Work Life Balance: A Scientific Tip To Make Things Easier

For most of us, mental separation between our home and work lives, is something that we think we need.

Having definitive, boundaries between your workplace and work mind, versus your home life and family-centered mind, seems like the best way to keep those worlds from colliding.

We try various things to leave work in the office and home at the door. For example, you might set guidelines for when you will stop handling work emails and phone calls. Or you might not do personal chores at the office.

However, recent research suggests that keeping such clear distinctions and barriers between work/home might not be the best option. Merging the two a bit more could work better.

When we set up strict barriers in our mind between family responsibilities, relaxation, time with friends, and obligations of the work place, it actually takes more effort and stress to transition between those different roles and mindsets.
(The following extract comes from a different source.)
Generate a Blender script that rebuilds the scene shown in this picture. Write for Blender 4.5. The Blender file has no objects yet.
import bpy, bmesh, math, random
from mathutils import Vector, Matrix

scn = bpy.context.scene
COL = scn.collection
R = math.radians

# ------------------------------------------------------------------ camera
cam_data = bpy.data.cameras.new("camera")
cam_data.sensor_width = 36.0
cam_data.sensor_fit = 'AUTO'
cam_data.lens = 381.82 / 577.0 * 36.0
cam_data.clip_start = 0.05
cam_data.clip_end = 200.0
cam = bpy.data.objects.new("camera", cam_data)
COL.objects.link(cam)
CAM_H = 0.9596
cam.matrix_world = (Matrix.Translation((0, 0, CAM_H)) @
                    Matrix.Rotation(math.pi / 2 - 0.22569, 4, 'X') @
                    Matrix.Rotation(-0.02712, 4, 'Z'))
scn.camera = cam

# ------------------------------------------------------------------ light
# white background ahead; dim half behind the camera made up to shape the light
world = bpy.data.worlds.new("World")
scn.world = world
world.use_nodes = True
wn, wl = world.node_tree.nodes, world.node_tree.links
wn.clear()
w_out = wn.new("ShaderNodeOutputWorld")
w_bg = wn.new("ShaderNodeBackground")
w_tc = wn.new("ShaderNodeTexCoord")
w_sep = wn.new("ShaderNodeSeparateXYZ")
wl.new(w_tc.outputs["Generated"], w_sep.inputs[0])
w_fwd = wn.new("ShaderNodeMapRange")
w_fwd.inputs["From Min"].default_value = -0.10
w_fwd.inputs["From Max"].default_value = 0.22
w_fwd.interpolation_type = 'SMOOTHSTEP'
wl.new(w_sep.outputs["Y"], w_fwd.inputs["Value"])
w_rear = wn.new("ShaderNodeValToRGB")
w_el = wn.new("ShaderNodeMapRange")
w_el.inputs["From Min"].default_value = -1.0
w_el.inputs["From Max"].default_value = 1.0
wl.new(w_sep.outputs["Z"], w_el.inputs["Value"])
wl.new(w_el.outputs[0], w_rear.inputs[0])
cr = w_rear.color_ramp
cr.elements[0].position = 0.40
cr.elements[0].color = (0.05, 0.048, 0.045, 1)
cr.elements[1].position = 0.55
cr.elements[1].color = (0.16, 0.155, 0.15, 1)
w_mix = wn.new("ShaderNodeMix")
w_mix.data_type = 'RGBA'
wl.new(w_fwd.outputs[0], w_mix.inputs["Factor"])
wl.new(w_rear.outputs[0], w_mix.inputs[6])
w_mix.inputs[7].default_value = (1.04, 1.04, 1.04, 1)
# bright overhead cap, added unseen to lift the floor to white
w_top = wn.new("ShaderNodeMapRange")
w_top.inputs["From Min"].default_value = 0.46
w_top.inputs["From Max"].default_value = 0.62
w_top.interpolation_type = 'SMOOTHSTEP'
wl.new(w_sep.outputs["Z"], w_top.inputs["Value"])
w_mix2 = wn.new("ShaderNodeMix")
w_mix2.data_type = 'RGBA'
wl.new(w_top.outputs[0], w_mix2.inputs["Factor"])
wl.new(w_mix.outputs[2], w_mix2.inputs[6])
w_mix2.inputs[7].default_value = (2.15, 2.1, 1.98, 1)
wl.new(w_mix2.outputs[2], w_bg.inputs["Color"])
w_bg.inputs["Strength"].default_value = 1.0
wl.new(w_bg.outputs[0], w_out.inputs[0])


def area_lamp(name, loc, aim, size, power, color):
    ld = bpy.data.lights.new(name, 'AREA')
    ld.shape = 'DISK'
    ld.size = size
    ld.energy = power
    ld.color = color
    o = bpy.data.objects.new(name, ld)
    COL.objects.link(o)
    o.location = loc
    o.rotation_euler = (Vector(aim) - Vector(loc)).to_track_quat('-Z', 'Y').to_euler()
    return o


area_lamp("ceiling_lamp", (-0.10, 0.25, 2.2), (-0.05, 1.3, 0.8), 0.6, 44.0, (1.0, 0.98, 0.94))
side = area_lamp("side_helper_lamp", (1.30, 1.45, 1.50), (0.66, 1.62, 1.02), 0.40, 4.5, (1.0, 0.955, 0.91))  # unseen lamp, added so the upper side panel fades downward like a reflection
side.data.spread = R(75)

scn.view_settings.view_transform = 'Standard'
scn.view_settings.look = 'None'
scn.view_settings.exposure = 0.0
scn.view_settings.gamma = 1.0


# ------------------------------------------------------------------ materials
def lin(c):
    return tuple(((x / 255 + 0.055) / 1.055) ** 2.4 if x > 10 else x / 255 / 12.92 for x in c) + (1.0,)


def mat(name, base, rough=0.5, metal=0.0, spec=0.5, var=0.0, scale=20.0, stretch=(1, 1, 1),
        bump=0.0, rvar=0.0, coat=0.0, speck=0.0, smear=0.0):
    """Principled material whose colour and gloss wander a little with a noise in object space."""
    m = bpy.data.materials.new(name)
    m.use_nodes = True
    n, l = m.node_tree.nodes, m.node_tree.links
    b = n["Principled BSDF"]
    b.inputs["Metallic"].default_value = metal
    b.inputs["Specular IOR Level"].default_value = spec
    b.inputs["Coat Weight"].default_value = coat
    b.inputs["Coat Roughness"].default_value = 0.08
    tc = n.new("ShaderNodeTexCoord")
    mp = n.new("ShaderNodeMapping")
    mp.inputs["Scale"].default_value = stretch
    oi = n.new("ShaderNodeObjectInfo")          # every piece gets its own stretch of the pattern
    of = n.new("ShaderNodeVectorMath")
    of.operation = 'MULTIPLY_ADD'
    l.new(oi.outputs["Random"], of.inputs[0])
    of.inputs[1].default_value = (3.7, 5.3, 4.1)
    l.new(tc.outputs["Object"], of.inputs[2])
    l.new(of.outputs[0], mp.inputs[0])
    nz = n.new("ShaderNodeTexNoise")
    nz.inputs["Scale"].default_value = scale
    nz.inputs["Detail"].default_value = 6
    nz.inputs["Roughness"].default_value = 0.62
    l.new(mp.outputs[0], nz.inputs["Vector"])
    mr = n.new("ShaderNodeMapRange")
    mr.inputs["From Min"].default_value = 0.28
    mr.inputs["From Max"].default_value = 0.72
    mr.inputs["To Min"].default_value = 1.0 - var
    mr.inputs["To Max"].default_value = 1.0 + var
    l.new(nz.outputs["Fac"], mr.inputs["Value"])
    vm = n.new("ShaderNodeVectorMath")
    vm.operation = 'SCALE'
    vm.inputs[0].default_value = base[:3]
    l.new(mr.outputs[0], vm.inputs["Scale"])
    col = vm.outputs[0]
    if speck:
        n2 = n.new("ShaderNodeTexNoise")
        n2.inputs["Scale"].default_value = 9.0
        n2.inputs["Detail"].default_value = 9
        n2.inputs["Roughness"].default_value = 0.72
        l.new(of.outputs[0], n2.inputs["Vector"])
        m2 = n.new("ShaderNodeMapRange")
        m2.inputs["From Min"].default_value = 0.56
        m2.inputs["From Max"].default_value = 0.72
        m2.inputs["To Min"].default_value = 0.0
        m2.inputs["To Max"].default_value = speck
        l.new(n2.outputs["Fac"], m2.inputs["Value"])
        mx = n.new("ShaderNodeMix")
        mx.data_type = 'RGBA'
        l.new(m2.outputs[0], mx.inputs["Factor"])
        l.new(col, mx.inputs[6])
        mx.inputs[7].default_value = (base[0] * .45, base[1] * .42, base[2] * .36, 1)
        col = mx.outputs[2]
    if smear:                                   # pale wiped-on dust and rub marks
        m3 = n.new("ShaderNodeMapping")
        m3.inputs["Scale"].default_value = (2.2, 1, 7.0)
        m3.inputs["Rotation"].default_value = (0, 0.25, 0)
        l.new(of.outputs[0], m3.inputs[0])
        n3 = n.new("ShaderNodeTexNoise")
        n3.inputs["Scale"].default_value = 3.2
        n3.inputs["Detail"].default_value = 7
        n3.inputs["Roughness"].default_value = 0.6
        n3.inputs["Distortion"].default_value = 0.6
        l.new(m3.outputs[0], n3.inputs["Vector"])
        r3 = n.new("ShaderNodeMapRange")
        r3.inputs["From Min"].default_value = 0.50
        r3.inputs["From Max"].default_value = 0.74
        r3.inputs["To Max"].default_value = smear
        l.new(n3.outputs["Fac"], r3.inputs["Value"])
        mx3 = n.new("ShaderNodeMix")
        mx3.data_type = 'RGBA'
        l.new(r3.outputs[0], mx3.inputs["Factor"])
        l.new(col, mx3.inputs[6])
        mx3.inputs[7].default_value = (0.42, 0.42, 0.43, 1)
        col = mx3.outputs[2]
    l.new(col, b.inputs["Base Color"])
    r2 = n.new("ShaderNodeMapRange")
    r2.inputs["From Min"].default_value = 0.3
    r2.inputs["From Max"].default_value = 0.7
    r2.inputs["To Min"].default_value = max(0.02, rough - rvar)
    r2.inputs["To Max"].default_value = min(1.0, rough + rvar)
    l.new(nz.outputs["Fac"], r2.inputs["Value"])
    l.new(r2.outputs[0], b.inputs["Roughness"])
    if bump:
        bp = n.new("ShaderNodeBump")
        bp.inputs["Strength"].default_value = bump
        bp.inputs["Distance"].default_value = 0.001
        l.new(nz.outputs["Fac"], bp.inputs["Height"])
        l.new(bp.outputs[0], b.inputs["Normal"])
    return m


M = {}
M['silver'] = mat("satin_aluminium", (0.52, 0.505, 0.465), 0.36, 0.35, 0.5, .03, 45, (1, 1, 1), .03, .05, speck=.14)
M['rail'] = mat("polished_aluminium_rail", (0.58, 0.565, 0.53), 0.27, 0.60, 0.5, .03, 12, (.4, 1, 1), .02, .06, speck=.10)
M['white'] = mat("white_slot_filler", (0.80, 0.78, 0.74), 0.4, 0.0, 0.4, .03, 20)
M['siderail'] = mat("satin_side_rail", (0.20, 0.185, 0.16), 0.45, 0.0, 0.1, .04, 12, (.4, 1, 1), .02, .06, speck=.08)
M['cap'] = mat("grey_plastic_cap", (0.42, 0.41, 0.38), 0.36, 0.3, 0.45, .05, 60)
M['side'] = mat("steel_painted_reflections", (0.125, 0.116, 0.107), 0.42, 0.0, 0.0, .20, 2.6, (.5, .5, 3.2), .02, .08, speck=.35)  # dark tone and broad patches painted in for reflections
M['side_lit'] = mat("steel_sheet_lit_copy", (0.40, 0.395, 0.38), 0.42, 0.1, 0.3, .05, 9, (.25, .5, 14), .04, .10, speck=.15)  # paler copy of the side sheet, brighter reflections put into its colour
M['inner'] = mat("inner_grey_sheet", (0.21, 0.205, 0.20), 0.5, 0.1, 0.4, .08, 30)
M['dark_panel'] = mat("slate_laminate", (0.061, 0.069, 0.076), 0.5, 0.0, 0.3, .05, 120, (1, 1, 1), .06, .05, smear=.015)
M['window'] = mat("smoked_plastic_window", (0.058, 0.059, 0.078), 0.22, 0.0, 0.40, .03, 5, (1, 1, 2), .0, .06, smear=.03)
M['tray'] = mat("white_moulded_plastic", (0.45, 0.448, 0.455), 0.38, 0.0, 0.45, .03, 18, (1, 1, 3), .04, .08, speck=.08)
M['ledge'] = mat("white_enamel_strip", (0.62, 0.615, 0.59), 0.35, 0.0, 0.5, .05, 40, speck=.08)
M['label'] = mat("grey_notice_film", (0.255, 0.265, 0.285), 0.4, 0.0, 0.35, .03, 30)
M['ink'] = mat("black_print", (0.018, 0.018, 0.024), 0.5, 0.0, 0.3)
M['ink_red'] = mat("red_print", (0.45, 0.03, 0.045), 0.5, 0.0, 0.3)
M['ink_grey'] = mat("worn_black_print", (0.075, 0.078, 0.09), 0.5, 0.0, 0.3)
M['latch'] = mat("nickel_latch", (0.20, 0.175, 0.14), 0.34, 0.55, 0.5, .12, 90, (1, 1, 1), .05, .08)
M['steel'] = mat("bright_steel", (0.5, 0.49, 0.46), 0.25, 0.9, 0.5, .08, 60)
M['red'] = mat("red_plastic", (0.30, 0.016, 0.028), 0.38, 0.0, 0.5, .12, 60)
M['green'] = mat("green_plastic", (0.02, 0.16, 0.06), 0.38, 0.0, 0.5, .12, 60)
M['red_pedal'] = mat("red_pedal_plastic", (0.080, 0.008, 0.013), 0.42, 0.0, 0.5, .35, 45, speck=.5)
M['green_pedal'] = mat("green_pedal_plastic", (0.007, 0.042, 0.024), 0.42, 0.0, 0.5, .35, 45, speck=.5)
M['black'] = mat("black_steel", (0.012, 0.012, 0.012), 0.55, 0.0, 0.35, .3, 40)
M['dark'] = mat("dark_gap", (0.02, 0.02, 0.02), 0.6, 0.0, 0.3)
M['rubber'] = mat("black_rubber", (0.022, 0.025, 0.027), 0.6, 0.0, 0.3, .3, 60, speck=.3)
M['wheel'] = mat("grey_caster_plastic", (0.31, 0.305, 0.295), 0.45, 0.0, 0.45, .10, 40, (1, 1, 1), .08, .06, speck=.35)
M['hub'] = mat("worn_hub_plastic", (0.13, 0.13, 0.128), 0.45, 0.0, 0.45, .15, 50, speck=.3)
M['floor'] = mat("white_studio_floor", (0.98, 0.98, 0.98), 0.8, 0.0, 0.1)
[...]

Let’s say you are sitting at your desk at work and you get a call from your wife or husband saying that one of the kids is sick and had to be pulled out of school today. When such home related thoughts occupy your mind in the workplace, your mind needs to transition from work mode to home mode. This drains your energy and makes you less focused on task at work, which leads to lower performance levels. Similarly, if you’re spending time with your kids and remember something about the workplace, you need to make an effort to block those thoughts out.

Research done by Ball State University and St. Louis University suggests that keeping your roles more fluid and being able to break some of those boundaries is actually better for keeping your stress/effort levels lower. This flexibility allows you to limit depletion of your cognitive resources.

Their study analyzed more than 600 employees, to understand what happens when they are at home or work, and think about things related to their ‘other life’. What they found is that people who had blurred the boundaries between work and home experience more transitions daily between those roles, but those people also experience significantly less stress and effort during the transitions.

They were able to develop tactics and strategies that would help them easily transition between their roles. So they either deal with the thought/matter effectively or put it on the back-burner, without letting it cause stress, use up their resources, or impact the quality of what they are doing at work or home. They don’t look at the matter as conflicting, or as an intrusion, or something that shouldn’t be happening.

People who maintained higher boundaries between home and work life, experienced less frequent transitions but with higher stress and effort levels. This had a greater impact on their performance at work as well as their responsibilities at home.

“It could be that, because work and life are more closely integrated and less separate, it’s just easier for those individuals to push a home-related thought out of their mind, knowing they’ll be back in the home role sooner. This may be why those employees in the study who had more blurred lines between work and life were the ones who experienced less disruption of job performance when home situations interrupted work time. However, it could also be that the more frequent role transitions makes it easier for those individuals to push the thought out of their mind with less willpower (almost like exercising a muscle).

“Overall, our findings suggest that integration, rather than segmentation, may be a better long-term boundary management strategy for minimizing resource depletion and maintaining higher levels of job performance during inevitable work-family role transitions,” researchers stated.

What do you think? Is this something that is worth trying, or do you think it won’t work for you in practice?